Aim: Retype the opening lines of the data exactly, stopping after the line that contains "COL = sc.collection". Skip every picture.
━━━━━ Given material ━━━━━
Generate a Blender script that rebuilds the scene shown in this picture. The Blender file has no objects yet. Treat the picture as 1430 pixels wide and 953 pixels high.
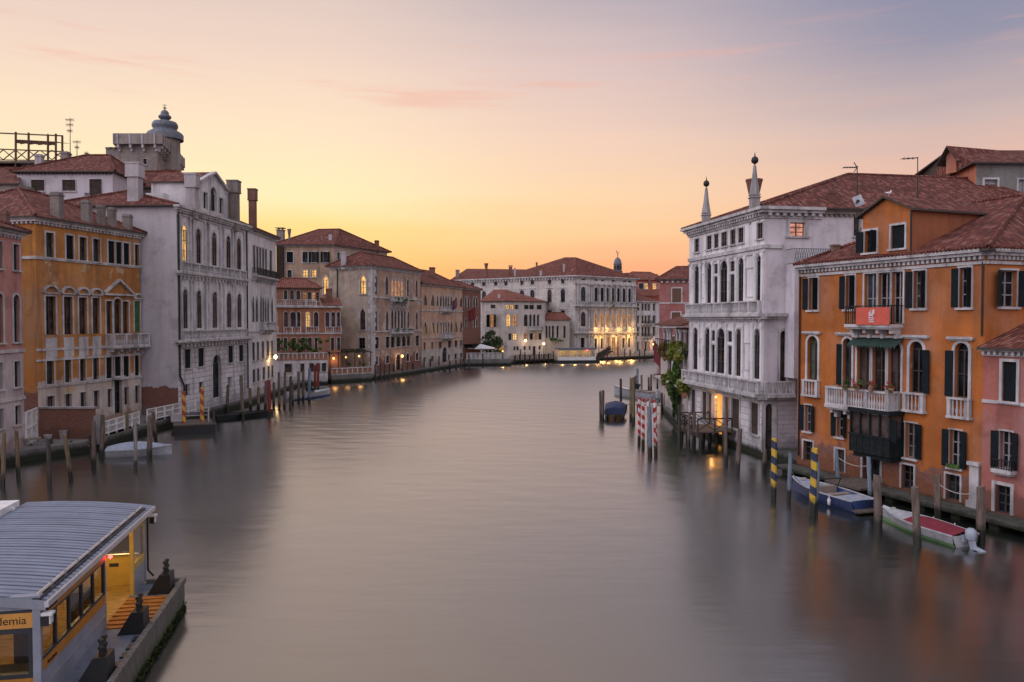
import bpy, bmesh, math, random
from mathutils import Vector, Matrix
R = math.radians
random.seed(7)
sc = bpy.context.scene
COL = sc.collection

# ------------------------------------------------------------------ camera
FPX, HZ, CX, CY, CAMH = 1100.0, 447.0, 715.0, 476.5, 10.0
PITCH = math.atan((CY - HZ) / FPX)
cd = bpy.data.cameras.new("camera")
cam = bpy.data.objects.new("camera", cd)
COL.objects.link(cam)
cam.location = (0, 0, CAMH)
cam.rotation_euler = (R(90) - PITCH, 0, 0)
cd.sensor_width = 36
cd.lens = 36 * FPX / 1430
cd.clip_start = 0.3
cd.clip_end = 6000
sc.camera = cam

# ------------------------------------------------------------------ dusk sky
w = bpy.data.worlds.new("World")
sc.world = w
w.use_nodes = True
nt = w.node_tree
nt.nodes.clear()
def N(t, **k):
    n = nt.nodes.new(t)
    for a, b in k.items():
        setattr(n, a, b)
    return n
def math_(op, a, b=None, c=None):
    n = N("ShaderNodeMath", operation=op)
    for i, x in enumerate((a, b, c)):
        if x is None: continue
        if isinstance(x, (int, float)): n.inputs[i].default_value = x
        else: nt.links.new(x, n.inputs[i])
    return n.outputs[0]
def ramp_(fac, stops, interp='LINEAR'):
    n = N("ShaderNodeValToRGB")
    cr = n.color_ramp
    cr.interpolation = interp
    while len(cr.elements) > 1: cr.elements.remove(cr.elements[-1])
    cr.elements[0].position = stops[0][0]
    cr.elements[0].color = (*stops[0][1], 1)
    for p, c in stops[1:]:
        e = cr.elements.new(p)
        e.color = (*c, 1)
    nt.links.new(fac, n.inputs[0])
    return n.outputs[0]
def mixc_(f, a, b):
    n = N("ShaderNodeMix", data_type='RGBA')
    nt.links.new(f, n.inputs[0]); nt.links.new(a, n.inputs[6]); nt.links.new(b, n.inputs[7])
    return n.outputs[2]
def smooth_(x, lo, hi):
    n = N("ShaderNodeMapRange", interpolation_type='SMOOTHSTEP')
    nt.links.new(x, n.inputs[0]); n.inputs[1].default_value = lo; n.inputs[2].default_value = hi
    return n.outputs[0]
def s2l(c):
    return tuple((x / 255 / 12.92) if x / 255 <= .04045 else ((x / 255 + .055) / 1.055) ** 2.4 for x in c)
tc = N("ShaderNodeTexCoord")
sep = N("ShaderNodeSeparateXYZ")
nt.links.new(tc.outputs["Generated"], sep.inputs[0])
el = math_('MULTIPLY', math_('ARCSINE', sep.outputs[2]), 57.2958)
# thin streaks of cloud low in the west bend the bands a little
mp = N("ShaderNodeMapping")
mp.inputs['Scale'].default_value = (2.0, 2.0, 26.0)
mp.inputs['Rotation'].default_value = (0.0, 0.10, 0.0)
nt.links.new(tc.outputs["Generated"], mp.inputs[0])
nz = N("ShaderNodeTexNoise"); nz.inputs['Scale'].default_value = 1.6; nz.inputs['Detail'].default_value = 5
nt.links.new(mp.outputs[0], nz.inputs['Vector'])
el2 = math_('ADD', el, math_('MULTIPLY', math_('SUBTRACT', nz.outputs[0], .5), 2.2))
ef = math_('DIVIDE', math_('MAXIMUM', el2, 0.0), 90.0)
az = math_('MULTIPLY', math_('ARCTAN2', sep.outputs[0], sep.outputs[1]), 57.2958)
aaz = math_('ABSOLUTE', az)
D = 1 / 90
A = ramp_(ef, [(0, s2l((246, 172, 92))), (3.6 * D, s2l((252, 198, 114))), (6.4 * D, s2l((254, 221, 148))), (8.9 * D, s2l((255, 236, 188))),
               (12.7 * D, s2l((253, 228, 196))), (17.5 * D, s2l((241, 214, 197))), (22.5 * D, s2l((222, 200, 192))), (35 * D, (.70, .52, .43)), (60 * D, (.62, .55, .58)), (1, (.54, .56, .70))])
M = ramp_(ef, [(0, s2l((242, 152, 122))), (3.6 * D, s2l((251, 178, 132))), (6.4 * D, s2l((254, 206, 154))), (8.9 * D, s2l((252, 214, 174))),
               (12.7 * D, s2l((242, 208, 188))), (17.5 * D, s2l((223, 197, 192))), (22.5 * D, s2l((184, 173, 182))), (35 * D, (.62, .46, .39)), (60 * D, (.56, .51, .56)), (1, (.54, .56, .70))])
Rr = ramp_(ef, [(0, s2l((236, 160, 134))), (3.6 * D, s2l((248, 180, 144))), (6.4 * D, s2l((248, 190, 158))), (9 * D, s2l((236, 190, 170))), (12.7 * D, s2l((206, 182, 178))), (17.5 * D, s2l((150, 148, 169))),
                (22.5 * D, s2l((128, 134, 164))), (35 * D, (.30, .29, .36)), (60 * D, (.46, .50, .64)), (1, (.54, .56, .70))])
Bk = ramp_(ef, [(0, (.56, .50, .60)), (10 * D, (.86, .75, .82)), (25 * D, (.97, .90, 1.0)), (50 * D, (.82, .83, .97)), (1, (.60, .62, .76))])
front = mixc_(smooth_(az, -16, 8), A, M)
front = mixc_(smooth_(az, 4, 30), front, Rr)
dimr = N("ShaderNodeMapRange", interpolation_type='SMOOTHSTEP')     # the east, away from the glow, is the darker side
nt.links.new(sep.outputs[0], dimr.inputs[0]); dimr.inputs[1].default_value = -.95; dimr.inputs[2].default_value = .7; dimr.inputs[3].default_value = 1.9; dimr.inputs[4].default_value = .84
bks = N("ShaderNodeMix", data_type='RGBA', blend_type='MULTIPLY'); bks.inputs[0].default_value = 1.0
nt.links.new(Bk, bks.inputs[6]); nt.links.new(dimr.outputs[0], bks.inputs[7]); Bk = bks.outputs[2]
side = math_('MAXIMUM', smooth_(az, 42, 110), smooth_(math_('MULTIPLY', az, -1.0), 37, 72))
allsky = mixc_(side, front, Bk)
# two faint rosy cloud wisps
mp2 = N("ShaderNodeMapping"); mp2.inputs['Scale'].default_value = (3.0, 3.0, 40.0); mp2.inputs['Rotation'].default_value = (0, -.16, 0)
nt.links.new(tc.outputs["Generated"], mp2.inputs[0])
nz2 = N("ShaderNodeTexNoise"); nz2.inputs['Scale'].default_value = 1.15; nz2.inputs['Detail'].default_value = 6; nz2.inputs['Roughness'].default_value = .6
nt.links.new(mp2.outputs[0], nz2.inputs['Vector'])
wisp = smooth_(nz2.outputs[0], .52, .70)
band = math_('MULTIPLY', smooth_(el, 12.5, 15.5), math_('SUBTRACT', 1.0, smooth_(el, 17.5, 20.5)))
wf = math_('MULTIPLY', math_('MULTIPLY', wisp, band), .42)
rgb = N("ShaderNodeRGB"); rgb.outputs[0].default_value = (*s2l((240, 176, 160)), 1)
allsky = mixc_(wf, allsky, rgb.outputs[0])
bg = N("ShaderNodeBackground"); bg.inputs[1].default_value = 1.0
nt.links.new(allsky, bg.inputs[0])
sky = N("ShaderNodeTexSky", sky_type='NISHITA', sun_disc=False, sun_elevation=R(1.0), sun_rotation=R(-15), air_density=1.0, dust_density=1.5)
bg2 = N("ShaderNodeBackground"); bg2.inputs[1].default_value = 0.01
nt.links.new(sky.outputs[0], bg2.inputs[0])
add = N("ShaderNodeAddShader"); out = N("ShaderNodeOutputWorld")
nt.links.new(bg.outputs[0], add.inputs[0]); nt.links.new(bg2.outputs[0], add.inputs[1]); nt.links.new(add.outputs[0], out.inputs[0])

sc.view_settings.view_transform = 'Standard'
sc.view_settings.look = 'None'
sc.view_settings.exposure = 0.0
sc.view_settings.gamma = 1.0
sc.cycles.use_denoising = True
sc.cycles.max_bounces = 5
sc.cycles.diffuse_bounces = 3
sc.cycles.glossy_bounces = 3
sc.cycles.transparent_max_bounces = 8
sc.cycles.caustics_reflective = False
sc.cycles.caustics_refractive = False
sc.cycles.sample_clamp_indirect = 4.0

# ------------------------------------------------------------------ helpers
def ray(px, py):
    return Vector(((px - CX) / FPX, math.cos(PITCH) + math.sin(PITCH) * (CY - py) / FPX, -math.sin(PITCH) + math.cos(PITCH) * (CY - py) / FPX))
def P(px, py, z=0.0):
    d = ray(px, py); t = (z - CAMH) / d.z
    return Vector((d.x * t, d.y * t, z))
def PY(px, py, Y):
    d = ray(px, py); t = Y / d.y
    return Vector((d.x * t, Y, CAMH + d.z * t))
def XY(px, Y):
    v = PY(px, HZ, Y); return (v.x, v.y)
Z3 = Vector((0, 0, 1))

class Fac:
    """A vertical plane seen from outside: u runs from a to b, z up, o outwards."""
    def __init__(s, a, b):
        s.a = Vector((a[0], a[1], 0)); b = Vector((b[0], b[1], 0)); s.b = b
        s.L = (b - s.a).length; s.d = (b - s.a) / s.L
        s.n = Vector((s.d.y, -s.d.x, 0))
    def uz(s, px, py, o=0.0):
        r = ray(px, py); c = Vector((0, 0, CAMH))
        t = (s.a + s.n * o - c).dot(s.n) / r.dot(s.n)
        p = c + r * t
        return (p - s.a).dot(s.d), p.z
    def u(s, px, o=0.0): return s.uz(px, HZ, o)[0]
    def z(s, px, py, o=0.0): return s.uz(px, py, o)[1]
    def pt(s, u, z, o=0.0):
        p = s.a + s.d * u + s.n * o
        return Vector((p.x, p.y, z))
    def xy(s, u, o=0.0):
        p = s.a + s.d * u + s.n * o
        return (p.x, p.y)
WORLD = Fac((0, 0), (1, 0))            # pt(u, z, o) = (u, -o, z)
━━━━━
Result for this exercise:
Generate a Blender script that rebuilds the scene shown in this picture. The Blender file has no objects yet. Treat the picture as 1430 pixels wide and 953 pixels high.
import bpy, bmesh, math, random
from mathutils import Vector, Matrix
R = math.radians
random.seed(7)
sc = bpy.context.scene
COL = sc.collection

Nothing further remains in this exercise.